Task brief -> Collect from the data below each line with "picture".

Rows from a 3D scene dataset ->
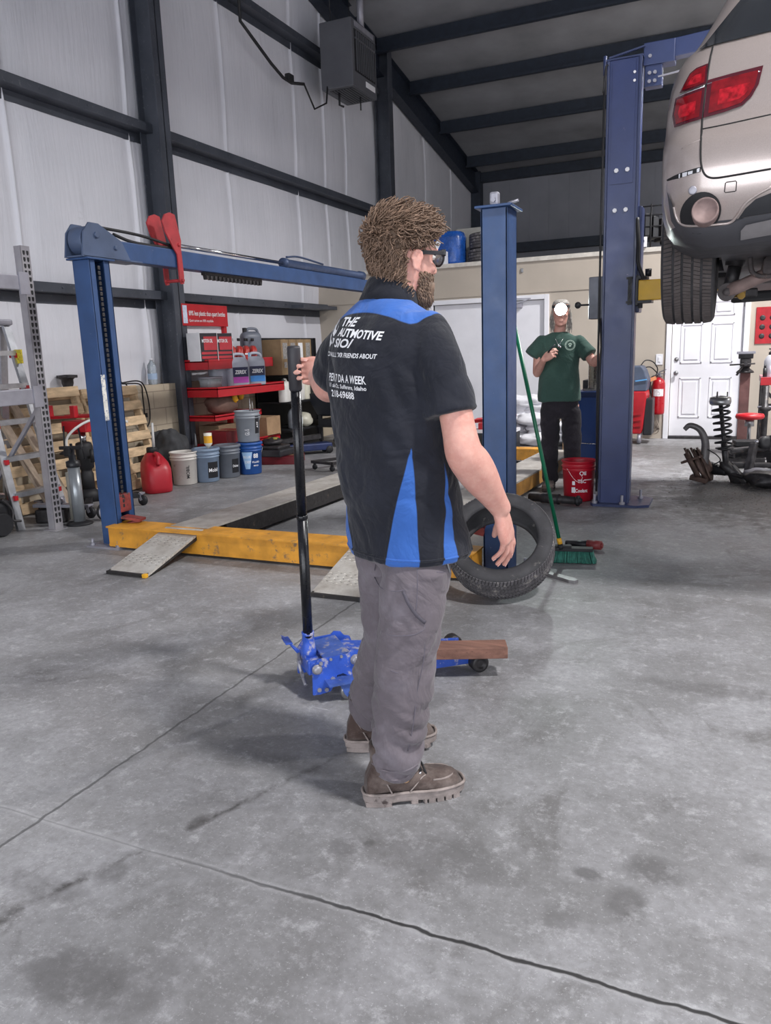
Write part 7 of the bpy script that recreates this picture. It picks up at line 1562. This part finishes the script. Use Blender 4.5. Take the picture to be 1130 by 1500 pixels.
# ---- shirt
sh = MB()
TS = [(.768, .206, .166, .03), (.79, .212, .168, .03), (.88, .206, .16, .02), (.98, .203, .155, .01), (1.1, .205, .15, 0), (1.2, .208, .146, -.002), (1.3, .212, .142, -.004), (1.38, .212, .134, -.004), (1.44, .2, .118, 0), (1.478, .165, .1, .004), (1.51, .11, .08, .01), (1.53, .075, .068, .016)]
sh.ringloft([ring(SP(z) + tF * o, tR, tF, a, b, 40, .9) for z, a, b, o in TS])
limb(sh, [shR + V(-.05, .035, .0), shR.lerp(elR, .2) + V(-.026,.004,0), shR.lerp(elR, .42) + V(-.016,0,0), shR.lerp(elR, .68) + V(-.014,0,0)], [.07, .072, .073, .078], 24, True)
limb(sh, [shL + V(.03, -.01, -.01), shL.lerp(elL, .35), shL.lerp(elL, .72)], [.074, .074, .074], 24)
sh.blob(SP(1.415) - tR * .135 , (.085, .082, .075)); sh.blob(SP(1.41) + tR * .125, (.085, .082, .07))
shs = remesh(sh, .0065, 10)
def tors(p):
    q = p - SP(max(.8, min(1.5, p.z))); return q.dot(tR), q.dot(tF)
def wr_shirt(p, n):
    u, w_ = tors(p); zz = p.z
    d = .008 * noise.noise(V(u * 7 + zz * 5, w_ * 7, zz * 4 + 3)) - .006 * max(0, .16 - abs(noise.noise(V(u * 6 + zz * 5, w_ * 6, zz * 5 - u * 4)))) * 4 + .004 * noise.noise(V(u * 16 - zz * 9, w_ * 16, zz * 9))
    # drag folds: horizontal at the small of the back, slanting from the arm pit
    low = max(0, min(1, (1.15 - zz) / .25)) * max(0, min(1, (zz - .8) / .1))
    d += low * .010 * noise.noise(V(u * 4 + 9, w_ * 4, zz * 15 + u * 6))
    pit = math.exp(-((abs(u) - .15) / .06) ** 2) * max(0, min(1, (zz - 1.0) / .15)) * max(0, min(1, (1.4 - zz) / .1))
    d += pit * .015 * noise.noise(V(u * 26 + zz * 10, w_ * 22, zz * 5))
    return d
displace(shs, wr_shirt)
shirt_o = shs.build('shirt', M_navy, man)
def panel_val(p):
    p = Vector(p); u, w_ = tors(p); th = math.degrees(math.atan2(u, -w_)); zz = p.z
    zy = 1.488 - .041 * (u / .18) ** 2 if w_ < .02 else 1.45
    yoke = min(zz - zy, .178 + max(0, min(.06, w_ + .05)) * .35 - abs(u))
    g = -1; at = abs(th)
    h = (1.127 - zz) / .312
    if h > 0: g = max(g, min(at - (67 - 32 * h), 66.5 - at) * .0033)
    h = (1.085 - zz) / .27
    if h > 0: g = max(g, min(at - (95 - 7 * h), 95 + 5 * h - at) * .0035)
    return max(yoke, g)
add_attr(shirt_o, 'panel', [panel_val(p) for p in shs.v])
tree = bvh(shs)
# stitched hem, sleeve cuffs, collar
hb_ = MB(); ptsh = []
for k in range(60):
    a = 2 * PI * k / 60; d = tR * math.cos(a) + tF * math.sin(a); h = tree.ray_cast(SP(.792) + d * .5, -d)
    if h[0] is not None: ptsh.append(h[0])
hb_.tube(ptsh, .004, 8, closed=True); hm_o = hb_.build('hem', M_navy, shirt_o); add_attr(hm_o, 'panel', [panel_val(p) for p in hb_.v])
co_ = MB(); rg = []
for (z, r, o, up) in ((1.48, .08, .02, .0), (1.52, .075, .024, .006), (1.556, .072, .028, .012), (1.562, .074, .028, .012), (1.556, .079, .027, .008), (1.525, .086, .021, .0), (1.502, .092, .016, -.006), (1.497, .089, .016, -.006)):
    c = SP(1.45) + UP * (z - 1.45) + tF * (o + (z - 1.45) * .1) ; rr = []
    for k in range(36):
        a = 2 * PI * k / 36; s_ = math.sin(a)
        rr.append(c + tR * (r * math.cos(a)) + tF * (r * s_ * .92) + UP * (-.03 * s_ + .012 * (1 - abs(s_)) * 0))
    rg.append(rr)
co_.ringloft(rg, caps=False); co_.build('collar', M_navyp, shirt_o)
# ---- lettering on the back
def back_text(mb, body_, u0, u1, z0, cap, tilt, **kw):
    t = text_mb(body_, 1.0, **kw); xs = [p[0] for p in t.v]; k = (u1 - u0) / (max(xs) - min(xs)); x0 = min(xs); q = cap / .7
    vs = []
    for x, y, _z in t.v:
        u = u0 + (x - x0) * k; z = z0 + y * q + tilt * (u - u0); o = SP(z) + tR * u - tF * .6
        h = tree.ray_cast(o, tF); vs.append((h[0] - tF * .0022) if h[0] is not None else o + tF * .45)
    mb.add(vs, t.f)
tx = MB()
TXB = []
for a_ in (('THE', -.058, .018, 1.455, .0245, -.06), ('AUTMOTIVE', -.068, .128, 1.428, .0225, -.10), ('SIO/', -.078, .022, 1.397, .0235, -.06)): TXB.append((a_, dict(shear=.28, bold=.03)))
TXB += [(('ESCPYCI MALLL.L \'XR FRIENDS ABOUT', -.186, .114, 1.374, .0125, -.05), dict(shear=.2, bold=.02)), (('PEN 7 DA A WEEK', -.118, .078, 1.300, .0215, -.05), dict(bold=.022)), (('11 ale Ct. Sulferere, Idaho', -.114, .076, 1.282, .0115, -.05), dict(bold=.016)), (('218-69688', -.102, .032, 1.254, .019, -.04), dict(bold=.022))]
for a_, kw in TXB:
    m = MB(); back_text(m, *a_, **kw); m.build('lettering', M_label, shirt_o)
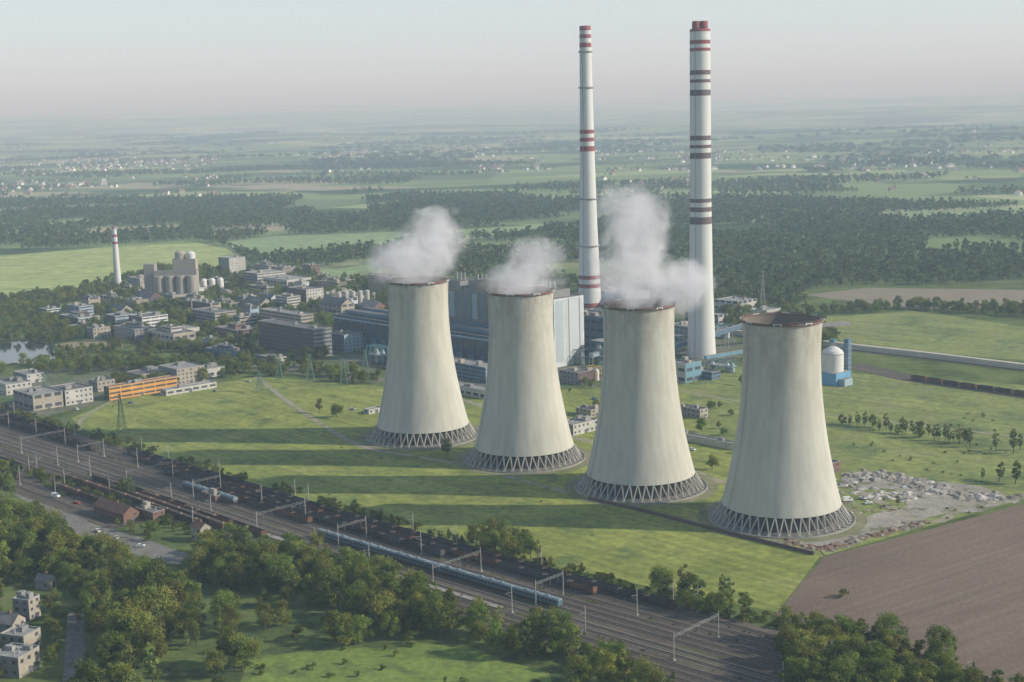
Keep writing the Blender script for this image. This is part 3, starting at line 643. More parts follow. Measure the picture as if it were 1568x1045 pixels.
for k in range(4): b.lathe(tuple(g+Vector((k*9,k*3,0))),[(3.6,0),(3.6,16),(2.4,18)],16,WHT)
b.obj('storage_tank')
b=MB(); g=G(520,478)
for k in range(5): b.lathe(tuple(g+Vector((k*7,k*2,0))),[(2.6,0),(2.6,20),(1.4,21)],14,CONC)
b.obj('storage_tank')
TOWN=GP([(40,500),(150,470),(200,448),(330,425),(450,420),(590,432),(590,485),(545,500),(470,488),(380,500),(370,560),(300,545),(200,530),(100,515)])
tb=0; cnt=0
xs=[p.x for p in TOWN];ys=[p.y for p in TOWN]
while tb<66 and cnt<9000:
    cnt+=1; x=random.uniform(min(xs),max(xs)); y=random.uniform(min(ys),max(ys))
    if not inpoly(x,y,TOWN): continue
    L=random.uniform(12,48);Wd=random.uniform(9,24);H=random.choice([4,4.5,5,6,7,8,10,12,15])
    ctr=Vector((x,y,0))-a*L/2+c*Wd/2; R=.4*math.hypot(L,Wd)
    if any((ctr-q).length<R+r*.85+3 for q,r in FOOT): continue
    w=random.choice([WHITE,GREYW,CREAM,GREYW,BROWN,BLUE,BRICK,TANW]); w2=random.choice([WHITE,CREAM,CREAM,PALE,LBLUE,w,w])
    B(random.choice(['warehouse','workshop','factory_building','low_hall']),0,0,L,Wd,H,w,random.choice([RF,RFL,RF,RFL]),random.choice(['grid','strip','big','strip']),gable=random.random()<.07,g=Vector((x,y,0)),wall2=w2,vents=4)
    if L>28 and H<13: B('annex',0,0,L*.35,Wd*.5,H+4,w2,RF,'strip',g=Vector((x,y,0))-a*L*.3+c*Wd*.25,wall2=w,vents=1)
    tb+=1
for (px,py,L,Wd,H,gb_) in((46,952,8,7,9,False),(38,1002,11,10,7,False),(30,1040,12,12,8,False),(20,975,9,8,5,True),(75,905,7,6,4,True)):
    B('house',px,py,L,Wd,H,GREYW,RFL if not gb_ else RF,'grid',gable=gb_,wall2=CREAM,th=math.radians(-20),vents=2)
B('brick_shed',190,803,28,9,5,BRICK,RFT,'grid',gable=True,th=math.radians(-43)); B('brick_shed',235,800,16,7,5,BRICK,RF,'grid',th=math.radians(-43)); B('signal_box',308,832,8,6,7,CREAM,RFT,'grid',gable=True,th=math.radians(-43)); B('brick_shed',330,770,14,4,3.5,BRICK,RFL,'grid')
B('signal_box',685,931,4,3,3.5,CREAM,RFT,'grid',gable=True,vents=0)
P=resample(GP([(1090,508),(1290,533),(1430,549),(1568,566),(1750,588)]),15); b=MB()
ribbon(b,P,-2.5,2.5,4.2,mat('culvert_pale',(0.48,0.45,0.38),.9,.12,.1),4.2); ribbon(b,P,-9,-3,0.2,BALL); ribbon(b,P,3,12,.2,BALL); b.obj('concrete_pipe_duct')
P2=resample(GP([(1300,560),(1400,582),(1568,607),(1750,634)]),12); b=MB(); ribbon(b,P2,-8,14,.2,BALL)
for o in(-4,2,8): ribbon(b,P2,o-.85,o-.7,.3,RAILM);ribbon(b,P2,o+.7,o+.85,.3,RAILM)
b.obj('siding_tracks'); SS=cum(P2); b=MB(); s=75
while s<SS[-1]-20:
    cc,d=at(P2,SS,s); wagon(b,cc,d,12,random.choice([RUST,WB]),COAL,2.2); s+=13.5
b.obj('freight_train')
P=resample(GP([(905,764),(1000,786),(1100,812),(1250,849)]),6); b=MB(); ribbon(b,P,-2.4,-2.0,1.8,BROWN,1.8); b.obj('boundary_wall')
ROCK=mat('rubble_stone',(0.25,0.23,0.195),1,.35,.3); ROCKL=mat('rubble_stone_pale',(0.42,0.40,0.36),1,.3,.3); LOG=mat('scrap_pile',(0.19,0.125,0.085),1,.4,.4)
def pile(name,line,n,smin,smax,ms,spread):
    b=MB()
    P=resample(GP(line),3)
    for i in range(n):
        m=random.choice(ms)
        q=random.choice(P); x=q.x+random.gauss(0,spread);y=q.y+random.gauss(0,spread); r=smin+(smax-smin)*random.random()**2.5
        pts=[]
        for k in range(7): 
            an=k*math.pi*2/7+random.uniform(-.3,.3); pts.append((x+r*math.cos(an)*random.uniform(.7,1.4),y+r*math.sin(an)*random.uniform(.7,1.4),0.1))
        top=(x+random.uniform(-.3,.3)*r,y+random.uniform(-.3,.3)*r,r*random.uniform(.25,.55))
        mid=[((p[0]+top[0])/2+random.uniform(-.2,.2)*r,(p[1]+top[1])/2+random.uniform(-.2,.2)*r,top[2]*random.uniform(.5,1)) for p in pts]
        for k in range(7):
            k2=(k+1)%7; b.quad(pts[k],pts[k2],mid[k2],mid[k],m); b.poly([mid[k],mid[k2],top],m)
    b.obj(name)
pile('rubble_pile',[(1300,730),(1350,728),(1420,745),(1480,760),(1540,765)],420,.4,4.0,[ROCK,ROCK,ROCKL],4.5)
pile('rubble_pile',[(1290,742),(1350,760),(1400,760)],160,.4,3.0,[ROCK,ROCKL],5)
pile('scrap_heap',[(1205,828),(1260,842),(1330,822),(1420,800)],380,.3,2.2,[LOG,LOG,ROCK],1.8)
pile('scrap_heap',[(1290,770),(1330,785),(1380,780)],60,.4,1.6,[LOG,ROCK,ROCKL],5)
PG=mat('pylon_green',(0.11,0.20,0.15),.7,.1,.5)
def pylon(px,py,h,m=PG):
    b=MB(); n=7
    def cn(t): w=(2.6*(1-t)**1.4+.45); return [Vector((sx*w,sy*w,h*t)) for sx,sy in((-1,-1),(1,-1),(1,1),(-1,1))]
    for i in range(n):
        A=cn(i/n);Bq=cn((i+1)/n)
        for k in range(4):
            b.tube(A[k],Bq[k],.13,m); b.tube(A[k],Bq[(k+1)%4],.07,m); b.tube(A[(k+1)%4],Bq[k],.07,m); b.tube(Bq[k],Bq[(k+1)%4],.07,m)
    for z,w in((.72,5),(.84,4),(.95,3)):
        for s in(-1,1):
            b.tube((0,0,h*z),(s*w,0,h*z),.12,m); b.tube((0,0,h*(z+.04)),(s*w,0,h*z),.09,m); b.tube((s*w,0,h*z),(s*w,0,h*z-1.6),.1,DK)
    b.obj('electricity_pylon',G(px,py))
for q in((187,664,26),(428,583,20),(476,586,22),(527,590,20),(398,600,16),(1168,476,40),(560,575,20),(70,612,20),(1238,560,18)): pylon(*q,m=PG if q[0]<1000 else GREY)
def car(px,py,col,van=False,th=0.0):
    b=MB(); m=mat('car_paint_'+col[0],col[1],.35,.03,1,spec=.5); L,Wd=(5.2,2.0) if van else (4.3,1.75)
    d=Vector((math.cos(th),math.sin(th),0)); n=Vector((-math.sin(th),math.cos(th),0))
    prof=[(-L/2,.4),(-L/2,1.9),(-L/2+.3,2.3),(L/2-1.5,2.3),(L/2-.8,1.3),(L/2,1.05),(L/2,.4)] if van else [(-L/2,.35),(-L/2,.9),(-L/2+.5,.98),(-L/2+1.0,1.42),(L/2-1.9,1.42),(L/2-1.1,.95),(L/2,.8),(L/2,.35)]
    for s in(-1,1): b.poly([d*x+n*(Wd/2*s)+Z*z for x,z in prof],m)
    for i in range(len(prof)-1):
        (x0,z0),(x1,z1)=prof[i],prof[i+1]; g_= GL if ((not van and i in(2,4)) or (van and i==3)) else m
        b.quad(d*x0-n*Wd/2+Z*z0,d*x1-n*Wd/2+Z*z1,d*x1+n*Wd/2+Z*z1,d*x0+n*Wd/2+Z*z0,g_)
    for s in(-1,1):
        x0,x1=(-L/2+1.1,L/2-2.0); zz=(1.3,1.9) if van else (1.0,1.34); e=n*((Wd/2+.02)*s)
        if van: x0=L/2-2.4;x1=L/2-1.5
        b.quad(d*x0+e+Z*zz[0],d*x1+e+Z*zz[0],d*x1+e+Z*zz[1],d*(x0+.1)+e+Z*zz[1],GL)
        for wx in(-L/2+.9,L/2-.9):
            ce=d*wx+n*(Wd/2*s); b.tube(ce-n*.12,ce+n*.12*1.0,.36,DK,12)
    b.obj('van' if van else 'parked_car',G(px,py)+Z*.15)
W_=('white',(0.75,0.75,0.73)); car(85,762,W_,True,-.5); car(118,772,('red',(.4,.04,.03)),False,-.5); car(1298,768,W_,True,.2)
for q in((150,815),(163,820),(178,826),(215,838),(60,600),(118,628),(200,618),(560,632),(540,628),(590,640),(1060,690),(910,612),(1320,765),(1330,772),(330,600),(380,585)): car(q[0],q[1],random.choice([W_,('grey',(.3,.3,.31)),('blue',(.05,.1,.3)),('silver',(.5,.5,.5))]),False,random.uniform(-1.2,.2))
B('container_office',565,635,6,12,3.2,WHITE,RFL,'grid',vents=0)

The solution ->
Write part 7 of the bpy script that recreates this picture. It picks up at line 1562. This part finishes the script. Use Blender 4.5. Take the picture to be 1130 by 1500 pixels.
Keep writing the Blender script for this image. This is part 3, starting at line 643. More parts follow. Measure the picture as if it were 1568x1045 pixels.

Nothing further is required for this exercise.